What this task involves: Only the lines from the one containing "960))], .2, 7.3, BRDK)" down to the one containing "x0, z0 = z4(690, 1585);" should be printed, exactly as they stand, ends included.
Begin Given material
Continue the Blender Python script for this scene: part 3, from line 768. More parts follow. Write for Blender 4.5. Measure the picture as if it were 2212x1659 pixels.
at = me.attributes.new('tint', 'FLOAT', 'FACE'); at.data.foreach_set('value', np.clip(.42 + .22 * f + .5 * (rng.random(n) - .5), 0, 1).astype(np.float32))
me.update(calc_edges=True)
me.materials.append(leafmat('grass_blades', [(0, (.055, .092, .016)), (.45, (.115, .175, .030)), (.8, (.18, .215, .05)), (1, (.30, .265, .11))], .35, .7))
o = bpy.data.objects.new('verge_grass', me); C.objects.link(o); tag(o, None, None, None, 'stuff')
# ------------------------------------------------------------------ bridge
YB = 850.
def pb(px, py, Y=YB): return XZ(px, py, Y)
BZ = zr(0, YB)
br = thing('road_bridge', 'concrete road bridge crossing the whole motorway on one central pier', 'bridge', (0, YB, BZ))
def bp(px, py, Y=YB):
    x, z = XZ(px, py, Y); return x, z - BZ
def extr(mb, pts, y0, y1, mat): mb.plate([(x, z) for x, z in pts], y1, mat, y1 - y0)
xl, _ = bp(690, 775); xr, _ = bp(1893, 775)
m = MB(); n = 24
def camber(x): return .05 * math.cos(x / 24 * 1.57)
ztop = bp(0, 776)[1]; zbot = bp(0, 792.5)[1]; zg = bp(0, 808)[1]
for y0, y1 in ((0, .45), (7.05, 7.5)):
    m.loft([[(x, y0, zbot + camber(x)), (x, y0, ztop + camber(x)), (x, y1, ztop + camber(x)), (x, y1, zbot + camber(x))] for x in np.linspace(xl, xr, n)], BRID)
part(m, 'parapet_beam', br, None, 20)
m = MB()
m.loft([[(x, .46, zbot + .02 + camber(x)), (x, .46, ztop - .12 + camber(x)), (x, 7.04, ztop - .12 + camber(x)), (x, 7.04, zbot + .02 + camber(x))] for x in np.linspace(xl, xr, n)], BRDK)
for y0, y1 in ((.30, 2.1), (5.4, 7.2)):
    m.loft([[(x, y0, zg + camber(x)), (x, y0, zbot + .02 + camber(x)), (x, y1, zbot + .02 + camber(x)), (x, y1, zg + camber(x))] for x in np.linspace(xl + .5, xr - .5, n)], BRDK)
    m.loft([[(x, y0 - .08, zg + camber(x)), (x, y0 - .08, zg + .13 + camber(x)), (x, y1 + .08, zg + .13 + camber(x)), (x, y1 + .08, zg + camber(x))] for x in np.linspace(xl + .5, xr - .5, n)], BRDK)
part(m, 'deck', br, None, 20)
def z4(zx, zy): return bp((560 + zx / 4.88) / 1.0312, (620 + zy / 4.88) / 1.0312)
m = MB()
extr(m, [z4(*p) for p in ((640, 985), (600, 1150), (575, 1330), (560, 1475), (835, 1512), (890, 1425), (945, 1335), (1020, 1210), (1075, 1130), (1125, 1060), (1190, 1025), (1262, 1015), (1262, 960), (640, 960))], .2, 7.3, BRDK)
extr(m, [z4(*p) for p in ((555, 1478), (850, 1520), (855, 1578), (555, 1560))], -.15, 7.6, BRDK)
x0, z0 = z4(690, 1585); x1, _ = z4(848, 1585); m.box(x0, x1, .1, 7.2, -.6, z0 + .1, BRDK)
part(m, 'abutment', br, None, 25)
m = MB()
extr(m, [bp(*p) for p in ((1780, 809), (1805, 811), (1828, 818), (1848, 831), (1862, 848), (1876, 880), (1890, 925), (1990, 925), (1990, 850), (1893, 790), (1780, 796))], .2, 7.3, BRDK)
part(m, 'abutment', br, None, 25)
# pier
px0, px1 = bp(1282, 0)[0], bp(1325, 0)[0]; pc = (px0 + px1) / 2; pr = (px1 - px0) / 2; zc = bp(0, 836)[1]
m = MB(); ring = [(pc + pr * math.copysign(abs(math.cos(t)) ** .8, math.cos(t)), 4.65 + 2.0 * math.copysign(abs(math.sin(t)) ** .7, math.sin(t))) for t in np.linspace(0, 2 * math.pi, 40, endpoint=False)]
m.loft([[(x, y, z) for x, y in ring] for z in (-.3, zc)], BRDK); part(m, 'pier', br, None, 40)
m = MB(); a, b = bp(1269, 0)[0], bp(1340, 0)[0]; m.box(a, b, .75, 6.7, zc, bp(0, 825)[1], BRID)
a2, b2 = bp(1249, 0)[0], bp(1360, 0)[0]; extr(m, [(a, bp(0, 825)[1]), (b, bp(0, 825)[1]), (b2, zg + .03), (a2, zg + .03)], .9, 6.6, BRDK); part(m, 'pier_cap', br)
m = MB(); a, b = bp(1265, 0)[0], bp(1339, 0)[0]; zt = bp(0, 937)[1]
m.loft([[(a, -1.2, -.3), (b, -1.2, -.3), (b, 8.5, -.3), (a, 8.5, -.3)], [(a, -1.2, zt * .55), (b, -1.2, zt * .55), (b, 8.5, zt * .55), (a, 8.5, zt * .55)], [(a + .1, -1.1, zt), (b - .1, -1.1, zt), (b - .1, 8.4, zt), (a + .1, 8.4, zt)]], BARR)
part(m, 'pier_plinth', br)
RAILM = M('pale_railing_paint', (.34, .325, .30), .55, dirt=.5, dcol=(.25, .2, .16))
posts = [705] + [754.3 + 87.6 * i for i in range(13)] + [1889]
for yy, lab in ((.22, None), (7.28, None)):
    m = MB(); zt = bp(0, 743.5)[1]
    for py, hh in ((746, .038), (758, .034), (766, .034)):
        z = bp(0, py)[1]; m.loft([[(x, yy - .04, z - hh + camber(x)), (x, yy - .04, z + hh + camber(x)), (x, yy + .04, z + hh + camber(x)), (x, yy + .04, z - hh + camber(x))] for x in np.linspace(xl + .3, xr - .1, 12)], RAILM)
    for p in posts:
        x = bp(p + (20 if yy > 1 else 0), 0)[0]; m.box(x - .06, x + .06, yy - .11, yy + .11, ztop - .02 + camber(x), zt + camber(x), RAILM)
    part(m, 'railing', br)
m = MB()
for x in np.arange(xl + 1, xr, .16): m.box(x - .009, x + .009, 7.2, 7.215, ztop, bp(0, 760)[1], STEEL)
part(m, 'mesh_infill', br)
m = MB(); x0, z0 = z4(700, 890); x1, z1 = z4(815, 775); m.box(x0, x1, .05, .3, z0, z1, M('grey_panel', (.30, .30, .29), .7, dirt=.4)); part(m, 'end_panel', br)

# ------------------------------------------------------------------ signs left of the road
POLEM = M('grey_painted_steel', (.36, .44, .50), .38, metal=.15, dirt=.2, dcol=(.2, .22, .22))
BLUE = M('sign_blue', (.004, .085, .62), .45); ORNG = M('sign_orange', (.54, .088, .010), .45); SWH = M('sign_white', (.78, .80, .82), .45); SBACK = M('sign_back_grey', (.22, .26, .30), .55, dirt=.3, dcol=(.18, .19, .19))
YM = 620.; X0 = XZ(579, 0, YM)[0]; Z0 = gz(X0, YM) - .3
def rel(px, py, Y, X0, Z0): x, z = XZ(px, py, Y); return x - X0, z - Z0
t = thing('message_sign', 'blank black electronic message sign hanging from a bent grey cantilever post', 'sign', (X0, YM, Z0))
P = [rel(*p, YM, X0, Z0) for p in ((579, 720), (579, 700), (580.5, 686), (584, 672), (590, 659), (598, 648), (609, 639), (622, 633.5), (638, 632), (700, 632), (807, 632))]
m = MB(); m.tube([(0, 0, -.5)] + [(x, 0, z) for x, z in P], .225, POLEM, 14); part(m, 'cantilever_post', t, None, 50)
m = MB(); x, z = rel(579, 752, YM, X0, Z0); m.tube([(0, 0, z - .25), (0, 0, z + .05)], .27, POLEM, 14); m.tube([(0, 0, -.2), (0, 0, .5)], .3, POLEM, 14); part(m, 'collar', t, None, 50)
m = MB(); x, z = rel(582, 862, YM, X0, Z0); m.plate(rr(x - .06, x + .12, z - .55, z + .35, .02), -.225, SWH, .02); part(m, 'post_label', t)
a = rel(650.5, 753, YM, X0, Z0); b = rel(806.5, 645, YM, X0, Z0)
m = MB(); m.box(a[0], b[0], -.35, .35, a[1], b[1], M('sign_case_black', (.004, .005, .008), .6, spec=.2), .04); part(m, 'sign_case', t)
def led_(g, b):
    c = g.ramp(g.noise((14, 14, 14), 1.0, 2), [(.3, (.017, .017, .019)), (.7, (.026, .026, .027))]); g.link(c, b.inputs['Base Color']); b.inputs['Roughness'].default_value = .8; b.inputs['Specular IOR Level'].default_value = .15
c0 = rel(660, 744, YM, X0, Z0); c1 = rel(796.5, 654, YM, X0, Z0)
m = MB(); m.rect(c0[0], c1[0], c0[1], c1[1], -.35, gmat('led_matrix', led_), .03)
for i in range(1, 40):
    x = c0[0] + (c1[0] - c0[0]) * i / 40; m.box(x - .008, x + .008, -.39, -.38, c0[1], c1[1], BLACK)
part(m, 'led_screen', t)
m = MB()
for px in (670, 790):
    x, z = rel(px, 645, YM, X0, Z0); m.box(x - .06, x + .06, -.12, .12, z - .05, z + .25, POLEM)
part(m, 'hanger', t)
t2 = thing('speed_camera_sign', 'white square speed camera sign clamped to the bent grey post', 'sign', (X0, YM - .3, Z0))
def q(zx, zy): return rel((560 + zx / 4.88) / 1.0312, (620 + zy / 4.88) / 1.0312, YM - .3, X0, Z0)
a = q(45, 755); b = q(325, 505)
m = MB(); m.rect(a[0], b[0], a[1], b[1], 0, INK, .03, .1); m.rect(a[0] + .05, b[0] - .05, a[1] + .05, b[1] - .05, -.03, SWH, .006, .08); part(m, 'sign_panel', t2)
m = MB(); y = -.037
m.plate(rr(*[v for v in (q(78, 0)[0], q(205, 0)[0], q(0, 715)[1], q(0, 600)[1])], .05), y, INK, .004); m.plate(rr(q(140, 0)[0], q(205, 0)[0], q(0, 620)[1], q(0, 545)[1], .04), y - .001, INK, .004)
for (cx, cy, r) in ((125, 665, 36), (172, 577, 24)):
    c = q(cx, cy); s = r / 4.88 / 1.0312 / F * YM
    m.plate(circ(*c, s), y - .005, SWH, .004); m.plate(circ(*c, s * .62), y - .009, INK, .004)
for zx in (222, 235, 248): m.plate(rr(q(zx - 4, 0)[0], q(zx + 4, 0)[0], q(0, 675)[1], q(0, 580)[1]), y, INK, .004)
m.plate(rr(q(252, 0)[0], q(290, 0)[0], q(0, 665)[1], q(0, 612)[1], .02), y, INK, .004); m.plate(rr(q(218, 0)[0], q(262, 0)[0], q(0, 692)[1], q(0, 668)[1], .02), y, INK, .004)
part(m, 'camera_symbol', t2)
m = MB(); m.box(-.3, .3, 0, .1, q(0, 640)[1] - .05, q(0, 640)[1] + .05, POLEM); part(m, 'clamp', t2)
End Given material
Task solution:
extr(m, [z4(*p) for p in ((640, 985), (600, 1150), (575, 1330), (560, 1475), (835, 1512), (890, 1425), (945, 1335), (1020, 1210), (1075, 1130), (1125, 1060), (1190, 1025), (1262, 1015), (1262, 960), (640, 960))], .2, 7.3, BRDK)
extr(m, [z4(*p) for p in ((555, 1478), (850, 1520), (855, 1578), (555, 1560))], -.15, 7.6, BRDK)
x0, z0 = z4(690, 1585); x1, _ = z4(848, 1585); m.box(x0, x1, .1, 7.2, -.6, z0 + .1, BRDK)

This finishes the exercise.